I criteri della lotta per la selezione - ecco un'altra imperfezione dell'incompleto sistema politico italiano - non è detto coincidano con quelli funzionali alla vittoria e al governo. Il risuonare di accuse dure e incrociate: indisciplina, tradimento, regressione culturale (cito a caso dal repertorio corrente negli ultimi giorni) fa pensare che molti finiscano per amare questo definirsi "contro" più che il definirsi "per". Rischiamo di veder prevalere, nella sinistra, quelli che la letteratura del management (Goleman, Boyatzis, McKee) chiama "leader dissonanti", gente che riesce a fare spirito di squadra "contro" qualcun altro, anziché i "leader consonanti" che sanno fare spirito di squadra "per" un comune obiettivo, e che "sanno innescare sentimenti positivi nelle persone che dirigono". Nel mondo del management si sa che i "dissonanti" intossicano le aziende, provocano stress, e soprattutto fatturano di meno. L'evidenza è forte e uno si chiede se il principio di consonanza non valga anche per la politica (Tra i consonanti metteremo Prodi, Amato e ora anche Fassino. Tra i dissonanti, non c'è dubbio, D'Alema e Cofferati. E tra i consonanti non dimentichiamo, per la parte sua, Berlusconi: quello che pensa di Bossi non ce lo ha mai detto perché si vede che non si dimentica mai di averne assolutamente bisogno).

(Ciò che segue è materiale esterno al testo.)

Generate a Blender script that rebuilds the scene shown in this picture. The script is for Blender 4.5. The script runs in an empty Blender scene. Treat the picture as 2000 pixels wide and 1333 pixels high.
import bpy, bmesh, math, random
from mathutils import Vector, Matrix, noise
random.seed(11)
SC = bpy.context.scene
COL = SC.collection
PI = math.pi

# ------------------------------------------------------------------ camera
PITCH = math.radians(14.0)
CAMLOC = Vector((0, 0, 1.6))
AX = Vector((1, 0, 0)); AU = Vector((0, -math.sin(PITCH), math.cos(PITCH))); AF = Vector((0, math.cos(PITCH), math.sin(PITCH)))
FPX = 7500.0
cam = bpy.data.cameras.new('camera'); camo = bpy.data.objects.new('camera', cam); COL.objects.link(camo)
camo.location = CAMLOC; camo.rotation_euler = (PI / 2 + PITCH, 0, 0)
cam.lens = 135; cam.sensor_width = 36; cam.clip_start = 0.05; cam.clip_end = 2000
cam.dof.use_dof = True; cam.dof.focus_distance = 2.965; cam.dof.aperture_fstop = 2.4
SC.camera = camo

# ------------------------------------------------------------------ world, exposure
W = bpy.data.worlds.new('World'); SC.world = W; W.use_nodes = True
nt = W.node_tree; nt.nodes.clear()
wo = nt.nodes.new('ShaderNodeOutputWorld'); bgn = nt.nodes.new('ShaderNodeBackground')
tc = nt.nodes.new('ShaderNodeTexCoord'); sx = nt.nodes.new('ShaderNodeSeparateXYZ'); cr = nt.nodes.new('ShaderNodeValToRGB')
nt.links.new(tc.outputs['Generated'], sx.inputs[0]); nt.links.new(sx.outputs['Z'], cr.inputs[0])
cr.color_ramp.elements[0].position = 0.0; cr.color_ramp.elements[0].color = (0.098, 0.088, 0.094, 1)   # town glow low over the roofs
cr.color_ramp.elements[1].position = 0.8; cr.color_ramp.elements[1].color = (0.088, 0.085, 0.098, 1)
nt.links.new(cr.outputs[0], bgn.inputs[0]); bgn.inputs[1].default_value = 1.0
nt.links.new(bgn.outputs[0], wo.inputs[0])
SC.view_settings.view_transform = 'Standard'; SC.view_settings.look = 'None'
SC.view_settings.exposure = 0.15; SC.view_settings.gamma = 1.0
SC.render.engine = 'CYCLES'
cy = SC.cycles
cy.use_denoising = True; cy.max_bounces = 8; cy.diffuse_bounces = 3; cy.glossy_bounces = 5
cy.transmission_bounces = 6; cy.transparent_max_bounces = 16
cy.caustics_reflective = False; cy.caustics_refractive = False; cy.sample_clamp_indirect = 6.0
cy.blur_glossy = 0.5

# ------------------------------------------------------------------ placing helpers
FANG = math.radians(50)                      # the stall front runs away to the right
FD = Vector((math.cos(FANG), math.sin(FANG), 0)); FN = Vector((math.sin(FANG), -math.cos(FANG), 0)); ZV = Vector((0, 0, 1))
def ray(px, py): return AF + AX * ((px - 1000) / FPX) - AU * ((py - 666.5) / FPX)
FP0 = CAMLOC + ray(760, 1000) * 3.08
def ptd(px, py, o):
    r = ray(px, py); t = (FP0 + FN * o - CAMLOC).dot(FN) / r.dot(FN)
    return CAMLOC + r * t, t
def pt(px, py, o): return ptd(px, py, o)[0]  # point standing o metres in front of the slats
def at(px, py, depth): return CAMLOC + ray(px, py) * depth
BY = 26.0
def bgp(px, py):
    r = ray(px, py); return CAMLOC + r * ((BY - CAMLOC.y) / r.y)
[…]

Si sa che la politica non è il regno delle mammole, e che non si vince solo accumulando punti-bontà, ma c'è un aspetto per cui la "consonanza" sembra indispensabile e vincente rispetto al metodo della guerriglia: un leader riformista, aspirante a ruolo di governo, deve per definizione "imparare" anche da coloro di cui non condivide le idee, perché ha bisogno del loro consenso per realizzare il suo governo e il suo riformismo. Il leader dissonante invece "insegna" soltanto, tratta gli avversari interni da didatta irritante anche quando ne assume magari forzosamente le posizioni (vedi le divisioni sull'Iraq in Parlamento, altrimenti inspiegabili). Insomma l'obiettivo cruciale non è eliminare quelli che non condividono la tua leadership ma convincerli a darti la loro delega. Non è indispensabile che lo facciano con un incontenibile entusiasmo, può bastare che tu rappresenti per loro il "meno peggio". Con le vere primarie per le presidenziali americane il processo risulta più chiaro e meglio scandito: il candidato democratico non ha solo il compito, decisivo, di contendere i voti degli incerti a quello repubblicano, ma anche quello, preliminare, di vincere la candidatura nel suo elettorato. Se sbaglia questa partita, l'altra non comincia neppure. Il difficile per il Clinton di turno non è battere Jessy Jackson, ma ottenere da lui la confluenza dei suoi voti e una delega a vincere per governare, su una base convincente e realistica anche per gli elettori moderati. I democratici, senza l'appoggio dell'ala sinistra non ce l'avrebbero fatta mai. E la stessa cosa è vera quasi sempre per tutte le esperienze vincenti di partiti o coalizioni elettorali di sinistra o di destra. La leadership o diventa inclusiva e consonante o perde. Sul fatto che le sinistre siano due, secondo uno schema che tende a ripetersi in tutto il mondo, ci sono pochi dubbi. Ma l'accanimento "didattico" nei confronti dei radicali perché troppo radicali o dei moderati perché troppo moderati è nocivo e inutile. Tanto poi si deve confluire. A meno che si preferisca perdere.